Ward Churchill faced death threats when he said the people who died in the World Trade Centers were 'little Eichmann's'. In other words though they killed no one personally they were part of the death machine and thus culpable in the sins of the American Empire. It generated outrage and admittedly was probably a less than prudent statement, especially given the climate in the days following the attacks.
But he was right. I thought of his statement a few months ago when I was walking around Lower Manhattan and taking in the power resident among those skyscrapers. For a moment I wondered, where is the capital of the US Empire? Yes, it's in Washington but in many ways Manhattan wields just as much power. It is just as much at the centre of the Empire and the projection of its power. Gazing up at the new Trade Center, I thought about the power of the banks, what they do, what they're involved in and the role US business plays in the way the Empire governs the world.
All the figures in the Frontline documentary would not be where they were if it were not for the influences and interests flowing from the island metropolis at the mouth of the Hudson. This does not excuse what the hijackers did in 2001. Don't misunderstand me.
But there's a reason why that target was selected and it wasn't just symbolic. While I cannot condone their ideology, methods or deeds I will agree with them on one thing... the system represented so powerfully in the skyscrapers of New York is an evil one and has blanketed the earth in darkness and death. It feeds on the life-force of others... they die so the US populace can live and flourish and revel in its decadence.
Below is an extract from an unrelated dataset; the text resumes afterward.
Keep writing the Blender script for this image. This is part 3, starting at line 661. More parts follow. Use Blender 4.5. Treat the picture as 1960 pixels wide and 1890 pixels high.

And yet what is perhaps most offensive is that those who feed parasitically and Matrix-like on the flesh of others proclaim themselves and their system to be moral and upright, godly and righteous. Few of them will face the reality and acknowledge the monsters their system creates in order to make it function. Others know that the monsters must exist and are necessary. They justify these men and their deeds. They give them medals and I know of one Christian couple who literally offer God daily thanks that our country has such men... men who haunt the shadows and do dark deeds so that they can drive their SUV's and remodel their kitchens in splendour.
God help them. They have their reward.